Trump yönetimindeki ABD’nin rahip Brunson’u kurtarma uğruna Türkiye’ye karşı giriştiği finansal darbe teşebbüsünde kaybedenin kısa ve uzun vadede ABD olduğunun çok açık olduğunu vurguladık. Gerçekten de bütün göstergeler, ABD’nin Türkiye’ye bu tavrı ve Türkiye’nin bu tavra karşı sergilediği mislince yaklaşımın bu konuda bir dönüm noktasına getirdiğini gösteriyor.

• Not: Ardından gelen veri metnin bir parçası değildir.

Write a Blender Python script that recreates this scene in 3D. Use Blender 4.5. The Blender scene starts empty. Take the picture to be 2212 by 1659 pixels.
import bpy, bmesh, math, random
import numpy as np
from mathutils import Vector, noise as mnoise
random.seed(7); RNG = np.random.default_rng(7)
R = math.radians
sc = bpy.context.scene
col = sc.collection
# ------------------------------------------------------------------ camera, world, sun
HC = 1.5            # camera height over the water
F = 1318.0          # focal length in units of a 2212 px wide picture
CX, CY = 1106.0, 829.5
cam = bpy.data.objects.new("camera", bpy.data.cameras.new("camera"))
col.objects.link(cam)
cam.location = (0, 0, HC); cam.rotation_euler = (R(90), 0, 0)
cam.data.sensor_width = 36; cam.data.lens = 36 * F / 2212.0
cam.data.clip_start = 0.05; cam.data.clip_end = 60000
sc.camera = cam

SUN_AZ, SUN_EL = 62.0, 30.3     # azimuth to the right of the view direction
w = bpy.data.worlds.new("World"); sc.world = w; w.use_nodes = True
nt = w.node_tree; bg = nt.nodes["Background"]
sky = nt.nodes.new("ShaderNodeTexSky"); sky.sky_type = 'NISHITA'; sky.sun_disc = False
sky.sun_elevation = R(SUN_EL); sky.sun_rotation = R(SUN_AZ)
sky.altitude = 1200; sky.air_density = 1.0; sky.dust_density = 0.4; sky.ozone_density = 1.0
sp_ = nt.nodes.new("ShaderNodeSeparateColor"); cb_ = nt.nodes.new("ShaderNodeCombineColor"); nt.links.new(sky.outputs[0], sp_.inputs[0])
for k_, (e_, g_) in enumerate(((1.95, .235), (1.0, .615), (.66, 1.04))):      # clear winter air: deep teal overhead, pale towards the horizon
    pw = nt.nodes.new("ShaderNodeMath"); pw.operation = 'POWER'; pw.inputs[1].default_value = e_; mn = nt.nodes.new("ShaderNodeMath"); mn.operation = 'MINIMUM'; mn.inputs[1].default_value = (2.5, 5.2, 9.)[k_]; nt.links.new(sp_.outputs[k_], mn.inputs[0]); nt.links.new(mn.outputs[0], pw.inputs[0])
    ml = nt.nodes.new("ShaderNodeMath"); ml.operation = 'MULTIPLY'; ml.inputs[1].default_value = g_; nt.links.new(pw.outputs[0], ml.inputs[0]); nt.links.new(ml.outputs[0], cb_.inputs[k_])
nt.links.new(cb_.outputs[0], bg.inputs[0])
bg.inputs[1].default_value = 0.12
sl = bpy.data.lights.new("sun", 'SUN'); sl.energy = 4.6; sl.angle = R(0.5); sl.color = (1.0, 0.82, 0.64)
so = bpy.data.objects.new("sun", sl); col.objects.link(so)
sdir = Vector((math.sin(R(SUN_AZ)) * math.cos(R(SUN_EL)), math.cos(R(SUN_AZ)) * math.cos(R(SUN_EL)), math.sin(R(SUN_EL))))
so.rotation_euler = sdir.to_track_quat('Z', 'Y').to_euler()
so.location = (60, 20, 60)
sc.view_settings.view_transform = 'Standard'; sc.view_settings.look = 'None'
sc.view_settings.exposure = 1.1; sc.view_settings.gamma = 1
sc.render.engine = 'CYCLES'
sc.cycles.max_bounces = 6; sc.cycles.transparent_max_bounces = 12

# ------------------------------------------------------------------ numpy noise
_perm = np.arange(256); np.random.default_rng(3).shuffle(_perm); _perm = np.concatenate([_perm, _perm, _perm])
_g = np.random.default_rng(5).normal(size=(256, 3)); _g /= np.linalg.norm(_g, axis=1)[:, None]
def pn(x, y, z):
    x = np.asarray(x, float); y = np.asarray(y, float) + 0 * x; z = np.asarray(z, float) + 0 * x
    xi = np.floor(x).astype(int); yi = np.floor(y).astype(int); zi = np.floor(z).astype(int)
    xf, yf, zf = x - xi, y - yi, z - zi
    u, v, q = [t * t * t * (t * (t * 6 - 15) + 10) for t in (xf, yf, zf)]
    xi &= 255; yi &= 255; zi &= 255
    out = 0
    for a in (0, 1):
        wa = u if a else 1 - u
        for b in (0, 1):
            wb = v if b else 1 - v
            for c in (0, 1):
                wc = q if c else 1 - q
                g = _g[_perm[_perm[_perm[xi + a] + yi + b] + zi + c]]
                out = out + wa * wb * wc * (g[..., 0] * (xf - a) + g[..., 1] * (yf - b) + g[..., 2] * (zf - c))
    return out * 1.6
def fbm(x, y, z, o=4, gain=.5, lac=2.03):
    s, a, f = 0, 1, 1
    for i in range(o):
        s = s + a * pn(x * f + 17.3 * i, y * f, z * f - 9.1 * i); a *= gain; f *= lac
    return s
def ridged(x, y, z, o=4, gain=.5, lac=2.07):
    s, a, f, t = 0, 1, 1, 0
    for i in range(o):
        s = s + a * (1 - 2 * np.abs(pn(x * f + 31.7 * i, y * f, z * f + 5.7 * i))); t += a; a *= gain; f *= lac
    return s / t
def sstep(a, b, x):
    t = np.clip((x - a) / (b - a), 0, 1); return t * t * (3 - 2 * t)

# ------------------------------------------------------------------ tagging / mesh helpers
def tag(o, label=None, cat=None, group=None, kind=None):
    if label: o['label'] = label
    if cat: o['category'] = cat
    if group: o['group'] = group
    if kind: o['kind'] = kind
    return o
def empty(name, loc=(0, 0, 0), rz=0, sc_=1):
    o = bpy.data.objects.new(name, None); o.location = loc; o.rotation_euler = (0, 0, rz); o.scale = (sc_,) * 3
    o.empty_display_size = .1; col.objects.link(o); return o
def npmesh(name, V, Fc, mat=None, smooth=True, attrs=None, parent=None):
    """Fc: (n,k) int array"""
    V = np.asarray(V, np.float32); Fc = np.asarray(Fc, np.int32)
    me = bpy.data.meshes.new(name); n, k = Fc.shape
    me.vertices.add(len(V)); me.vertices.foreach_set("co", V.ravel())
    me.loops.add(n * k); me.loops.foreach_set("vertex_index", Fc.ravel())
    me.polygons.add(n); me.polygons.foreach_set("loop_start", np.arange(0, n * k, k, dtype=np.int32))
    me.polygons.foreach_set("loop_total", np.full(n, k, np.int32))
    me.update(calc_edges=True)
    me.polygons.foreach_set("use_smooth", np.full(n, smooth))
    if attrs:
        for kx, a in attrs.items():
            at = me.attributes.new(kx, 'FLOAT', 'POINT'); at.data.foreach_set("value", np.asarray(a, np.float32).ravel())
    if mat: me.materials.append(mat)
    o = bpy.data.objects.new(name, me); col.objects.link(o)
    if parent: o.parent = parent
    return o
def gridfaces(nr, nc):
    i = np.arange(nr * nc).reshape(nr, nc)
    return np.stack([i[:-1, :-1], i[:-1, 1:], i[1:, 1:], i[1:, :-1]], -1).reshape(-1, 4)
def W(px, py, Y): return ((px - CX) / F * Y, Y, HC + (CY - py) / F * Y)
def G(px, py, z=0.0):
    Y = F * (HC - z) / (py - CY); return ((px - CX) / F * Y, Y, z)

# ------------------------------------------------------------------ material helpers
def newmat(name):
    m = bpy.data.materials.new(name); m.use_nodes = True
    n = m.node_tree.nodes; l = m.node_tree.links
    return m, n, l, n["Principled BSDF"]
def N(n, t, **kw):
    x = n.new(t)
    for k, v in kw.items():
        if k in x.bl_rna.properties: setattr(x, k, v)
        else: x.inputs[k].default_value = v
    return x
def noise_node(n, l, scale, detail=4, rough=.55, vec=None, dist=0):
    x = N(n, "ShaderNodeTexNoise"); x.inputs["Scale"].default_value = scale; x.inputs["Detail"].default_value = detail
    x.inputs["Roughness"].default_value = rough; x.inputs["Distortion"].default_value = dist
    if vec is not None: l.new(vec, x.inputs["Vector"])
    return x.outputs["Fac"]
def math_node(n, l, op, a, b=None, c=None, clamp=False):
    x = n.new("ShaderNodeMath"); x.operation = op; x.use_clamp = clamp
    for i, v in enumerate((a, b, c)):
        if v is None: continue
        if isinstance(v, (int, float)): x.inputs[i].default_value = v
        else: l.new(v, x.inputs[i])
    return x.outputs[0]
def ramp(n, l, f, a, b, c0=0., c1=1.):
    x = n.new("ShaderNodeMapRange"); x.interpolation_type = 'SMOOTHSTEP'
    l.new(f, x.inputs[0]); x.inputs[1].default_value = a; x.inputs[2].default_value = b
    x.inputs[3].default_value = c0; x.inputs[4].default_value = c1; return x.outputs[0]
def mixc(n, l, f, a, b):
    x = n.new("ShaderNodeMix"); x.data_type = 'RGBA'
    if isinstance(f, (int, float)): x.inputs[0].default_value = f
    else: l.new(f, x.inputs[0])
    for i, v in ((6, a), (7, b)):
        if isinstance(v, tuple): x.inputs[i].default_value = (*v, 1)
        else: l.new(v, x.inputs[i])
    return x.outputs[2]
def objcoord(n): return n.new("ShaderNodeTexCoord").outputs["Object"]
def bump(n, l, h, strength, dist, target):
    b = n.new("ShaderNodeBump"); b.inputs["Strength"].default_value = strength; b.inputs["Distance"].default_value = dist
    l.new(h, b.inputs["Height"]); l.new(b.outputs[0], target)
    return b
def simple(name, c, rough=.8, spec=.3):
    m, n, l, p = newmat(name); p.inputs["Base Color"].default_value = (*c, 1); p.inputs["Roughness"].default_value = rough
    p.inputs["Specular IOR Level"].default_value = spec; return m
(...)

Zaten başladığından beri büyük tepkilere yol açan Trump politikalarına karşı küresel bir hoşnutsuzluğun kapsamlı ve organize bir muhalefete dönüşmesi için Türkiye’nin tutumu tetikleyici bir etki yapmış görünüyor. AK Parti Kongresine katılmak üzere gelen Avrupalı bir misafir sohbetimizde dünyanın Trump tarafından temsil edilen bu çılgınlığa karşı koymak için ciddi bir liderlik ihtiyacı içinde olduğunu ve Erdoğan’ın söylemleriyle ve kararlı duruşuyla bu beklentiye doğal olarak cevap vermiş olduğunu anlatıyordu.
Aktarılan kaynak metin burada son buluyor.